## What to produce
Would you quote the material below from its first line through the line containing "from mathutils import Vector, Matrix", exactly and with both ends included?

****************************************

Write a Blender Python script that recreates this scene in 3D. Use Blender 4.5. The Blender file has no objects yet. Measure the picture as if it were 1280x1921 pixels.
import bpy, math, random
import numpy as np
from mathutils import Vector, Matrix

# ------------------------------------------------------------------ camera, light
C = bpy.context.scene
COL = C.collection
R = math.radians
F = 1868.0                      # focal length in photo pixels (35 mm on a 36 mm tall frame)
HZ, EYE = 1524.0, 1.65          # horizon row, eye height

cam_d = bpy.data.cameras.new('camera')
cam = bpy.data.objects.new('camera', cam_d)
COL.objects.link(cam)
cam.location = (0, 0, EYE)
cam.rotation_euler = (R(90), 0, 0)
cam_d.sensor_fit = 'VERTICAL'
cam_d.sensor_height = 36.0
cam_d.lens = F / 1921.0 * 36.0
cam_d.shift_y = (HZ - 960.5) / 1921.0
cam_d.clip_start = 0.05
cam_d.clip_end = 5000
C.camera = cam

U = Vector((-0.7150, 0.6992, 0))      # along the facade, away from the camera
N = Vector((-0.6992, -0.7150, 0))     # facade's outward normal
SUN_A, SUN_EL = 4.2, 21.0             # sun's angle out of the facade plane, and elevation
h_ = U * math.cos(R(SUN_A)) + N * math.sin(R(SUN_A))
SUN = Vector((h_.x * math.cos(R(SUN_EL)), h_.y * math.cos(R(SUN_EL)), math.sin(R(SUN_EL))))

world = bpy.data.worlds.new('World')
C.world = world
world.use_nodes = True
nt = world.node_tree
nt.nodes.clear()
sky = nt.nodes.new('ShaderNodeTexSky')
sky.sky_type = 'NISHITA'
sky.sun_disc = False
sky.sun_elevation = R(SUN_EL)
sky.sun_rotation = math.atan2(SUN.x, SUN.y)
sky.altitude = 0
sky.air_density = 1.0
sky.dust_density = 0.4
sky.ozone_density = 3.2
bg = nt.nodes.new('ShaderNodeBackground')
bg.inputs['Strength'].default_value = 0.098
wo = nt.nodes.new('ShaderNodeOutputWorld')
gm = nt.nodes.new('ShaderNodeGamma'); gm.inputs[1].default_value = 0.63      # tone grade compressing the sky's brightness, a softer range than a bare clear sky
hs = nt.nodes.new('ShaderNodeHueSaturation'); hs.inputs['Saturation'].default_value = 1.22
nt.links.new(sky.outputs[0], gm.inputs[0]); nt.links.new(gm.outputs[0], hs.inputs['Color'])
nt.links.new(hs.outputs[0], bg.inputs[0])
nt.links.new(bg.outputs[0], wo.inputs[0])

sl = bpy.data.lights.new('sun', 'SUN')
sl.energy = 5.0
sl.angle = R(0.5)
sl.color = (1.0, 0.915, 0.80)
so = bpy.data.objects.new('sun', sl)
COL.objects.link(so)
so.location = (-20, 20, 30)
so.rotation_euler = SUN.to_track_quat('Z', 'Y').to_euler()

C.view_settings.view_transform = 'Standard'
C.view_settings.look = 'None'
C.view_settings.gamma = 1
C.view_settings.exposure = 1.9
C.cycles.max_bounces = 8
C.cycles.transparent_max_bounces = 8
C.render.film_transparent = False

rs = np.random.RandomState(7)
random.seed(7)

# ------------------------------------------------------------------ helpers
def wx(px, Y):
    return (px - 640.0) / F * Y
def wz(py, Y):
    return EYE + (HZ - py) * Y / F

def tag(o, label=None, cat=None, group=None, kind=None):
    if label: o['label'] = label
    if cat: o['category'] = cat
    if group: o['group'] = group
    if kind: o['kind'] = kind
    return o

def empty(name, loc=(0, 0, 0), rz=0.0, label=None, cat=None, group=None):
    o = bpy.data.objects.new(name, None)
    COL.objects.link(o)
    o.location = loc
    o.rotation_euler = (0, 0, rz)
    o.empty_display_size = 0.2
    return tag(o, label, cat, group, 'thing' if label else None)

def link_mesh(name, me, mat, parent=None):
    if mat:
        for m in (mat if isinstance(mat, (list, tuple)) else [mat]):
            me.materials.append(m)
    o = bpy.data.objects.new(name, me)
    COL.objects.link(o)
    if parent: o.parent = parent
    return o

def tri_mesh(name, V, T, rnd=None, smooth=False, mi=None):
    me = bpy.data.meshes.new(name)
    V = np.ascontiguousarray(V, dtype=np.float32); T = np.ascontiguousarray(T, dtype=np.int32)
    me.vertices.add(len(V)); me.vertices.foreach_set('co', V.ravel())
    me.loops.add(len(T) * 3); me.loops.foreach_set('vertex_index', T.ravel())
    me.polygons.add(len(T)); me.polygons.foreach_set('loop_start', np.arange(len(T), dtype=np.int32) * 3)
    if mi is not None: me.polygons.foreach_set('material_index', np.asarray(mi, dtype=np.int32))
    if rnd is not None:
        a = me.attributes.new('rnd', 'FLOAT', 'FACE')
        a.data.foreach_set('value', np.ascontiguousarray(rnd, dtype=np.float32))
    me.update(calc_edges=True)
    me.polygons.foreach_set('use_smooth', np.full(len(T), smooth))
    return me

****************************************

## Response to the exercise
Write a Blender Python script that recreates this scene in 3D. Use Blender 4.5. The Blender file has no objects yet. Measure the picture as if it were 1280x1921 pixels.
import bpy, math, random
import numpy as np
from mathutils import Vector, Matrix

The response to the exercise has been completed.